I also remember some years ago that Prudential had their own version of COBOL that allowed them to pack character (maybe just alpha?) fields, so they could probably add an alpha to the SSN numbering scheme without issue. I don't know if they still use it, and really hurt my brain trying to figure out how to pack alpha values.

Billy

------ Original Message ------
From: "Phil Smith III" <[email protected]>
To: [email protected]
Sent: 4/22/2020 12:11:41 PM
Subject: Re: Here we go again;

As others have suggested, many companies do still have SSNs stored as packed 
decimal. So sure, a namespace expansion is possible, but it's a bigger change 
than one might think, however it's done. I've even seen at least one company 
who stored them as binary!
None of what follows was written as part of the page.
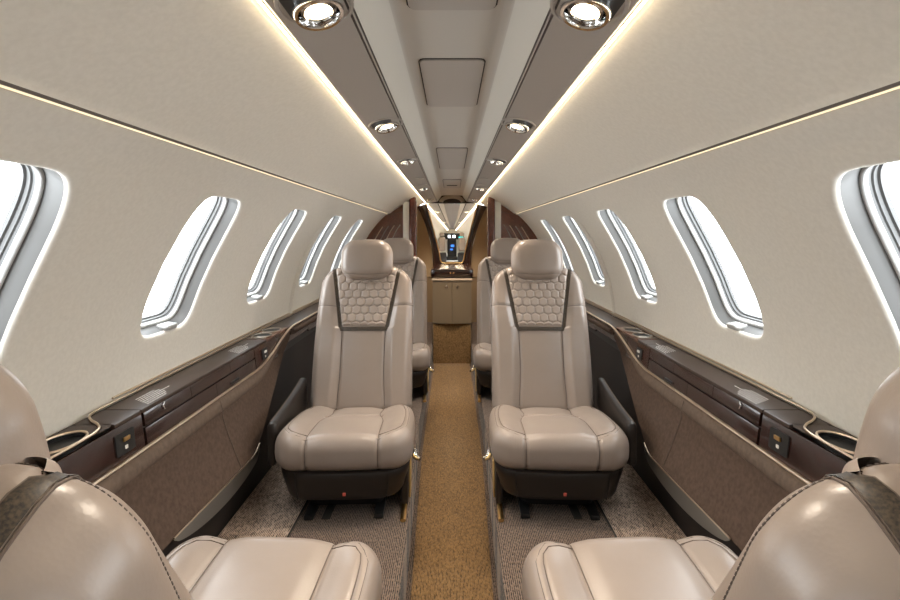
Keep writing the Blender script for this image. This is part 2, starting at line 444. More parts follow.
# opaque cap over everything
cl.grid([[(1.02 * x * 0.6, y, CZ + z) for y in (Y0, Y1)] for x, z in ((-0.70, 0.34), (-0.45, 0.41), (0, 0.44), (0.45, 0.41), (0.70, 0.34))], mi=2)
struct(cl.build('ceiling', [M['taupe'], M['chan'], M['groove'], M['chan2'], M['joint']], recalc=False, angle=30), 'taupe and pale grey moulded cabin ceiling')

# cove lights
for s, w_ in ((-1, 'left'), (1, 'right')):
    t = MB(); t.box(0.2625, 0.2650, Y0 + 0.05, Y1 - 0.02, CZ + 0.3185, CZ + 0.3215)
    if s < 0: t = mirror(t)
    tag(t.build('cove_light', M['led'], smooth=False), 'warm light strip glowing along the %s edge of the ceiling panel' % w_, 'light')
    t = MB(); p = cyl(TH_UP - 0.28, 0, -0.006)
    t.tube([(p[0], Y0 + 0.05, p[2]), (p[0], YP - 0.02, p[2])], 0.0014, 6)
    if s < 0: t = mirror(t)
    tag(t.build('wall_light', emit('wall wash', (1.0, 0.78, 0.50), 0.7)), 'thin warm light line under the upper lining of the %s wall' % w_, 'light')

# end walls
e = MB(); e.box(-0.9, 0.9, Y0 - 0.02, Y0, -0.2, 1.4); struct(e.build('wall_back', M['suede'], smooth=False))

# ceiling hatches
def hatch(y0, y1, hw, cat, label, vent=False):
    t = empty('ceiling_hatch', (0, (y0 + y1) / 2, CZ + 0.402)); cy = (y0 + y1) / 2
    a = MB(); a.rbox((0, 0, -0.0005), (hw * 2 + 0.006, y1 - y0 + 0.006, 0.002), 0.0005, 0.016, (16, 24, 1)); a.build('gap', M['groove'], t)
    b = MB(); b.rbox((0, 0, -0.002), (hw * 2, y1 - y0, 0.006), 0.0018, 0.014, (16, 24, 2)); b.build('panel', M['hatch'], t)
    tag(t, label, cat, None)
hatch(0.47, 0.885, 0.076, 'hatch', 'ceiling hatch nearest the viewer, cut by the top of the picture')
hatch(1.14, 1.55, 0.075, 'hatch', 'grey rounded ceiling hatch seen whole between the two nearer pairs of lamps')
hatch(2.30, 3.03, 0.072, 'hatch', 'long narrow ceiling hatch farther forward down the centre channel')
hatch(3.62, 4.25, 0.066, 'hatch', 'farthest small ceiling hatch before the dividing wall')
t = MB(); t.rbox((0, 4.0, CZ + 0.396), (0.085, 0.05, 0.006), 0.002, 0.01, (8, 8, 2)); tag(t.build('air_grille', M['black']), 'small black slot grille at the forward end of the ceiling channel', 'vent')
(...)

I sure hope someone got a big bonus for saving that 
byte...





Peter Farley wrote:

There are also many non-human entities like corporations that use the same SSN 
value space.



There are a LOT of those . . . and they spring up and fade away at a rate far 
higher than human births and deaths.



They use the same namespace--that is, if your SSN is 123-45-6789, an estate or business 
could also have that number. Since they're uses for different things, it's more that they 
happened (!) to choose the same format than that they're "the same". (And 
actually they're theoretically formatted differently: an EIN is xx-xxxxxxx vs. the SSN 
xxx-xx-xxxx, not that most folks store them with the hyphens.)